AT&T Sends Letters About Its Computer Windowing Patent
The Associated Press
February 26, 1991
NEW YORK -- American Telephone & Telegraph Co. said Tuesday it has notified various computer companies recently that they may be using its patented computer windowing technology and should be paying licensing fees.
Windowing technology allows computers to display several programs at once in separate "windows," or boxes, on the screen. It was popularized by Apple Computer Inc.'s Macintosh and since has been added to International Business Machines Corp. models and compatibles through such software as Microsoft Corp.'s Windows.

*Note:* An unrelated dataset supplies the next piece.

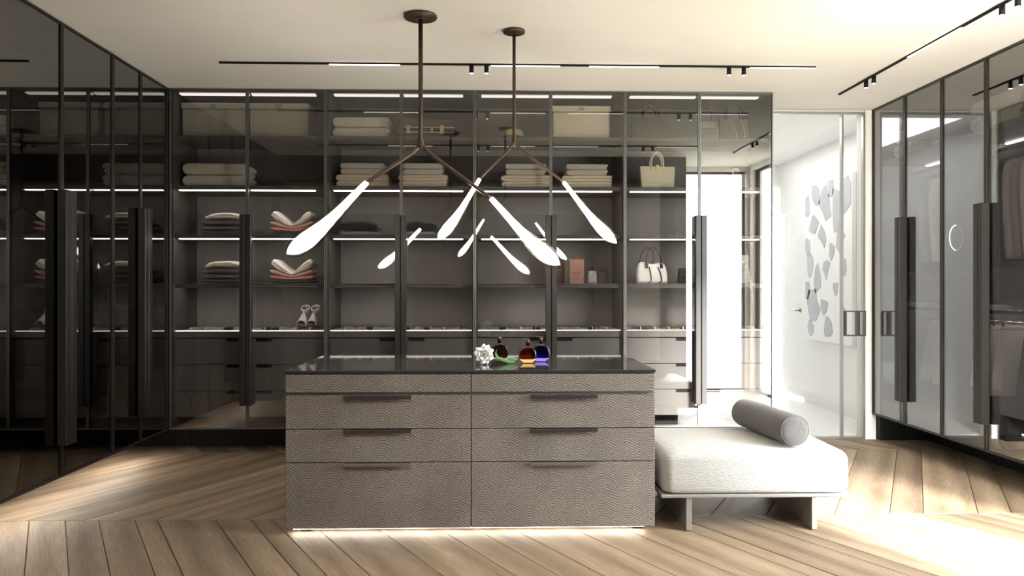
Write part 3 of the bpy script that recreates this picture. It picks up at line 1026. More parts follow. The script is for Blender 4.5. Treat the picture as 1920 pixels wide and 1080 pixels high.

AT&T's Bell Labs received a patent in 1985 for windowing technology. It recently sent letters to "a number of companies" believed to be using the technology, "basically calling their attention to the patent and asking them if they would please call us and discuss licensing arrangements," said Bell Labs spokeswoman Marianne Carlton.
"AT&T has been talking to various companies about this for several years," she said.
She said the effort was not an attempt to limit use of the technology but rather to license it, and in return receive fees from users.
She declined to identify the companies that were contacted.
The patent covers the broad concept of allowing more than one program to appear simultaneously on a computer screen and the capability of the computer to update one of the programs even when the window containing it is obscured, said Al Herron, a patent official at Bell Labs. That appears to indicate almost all windowing software would be affected.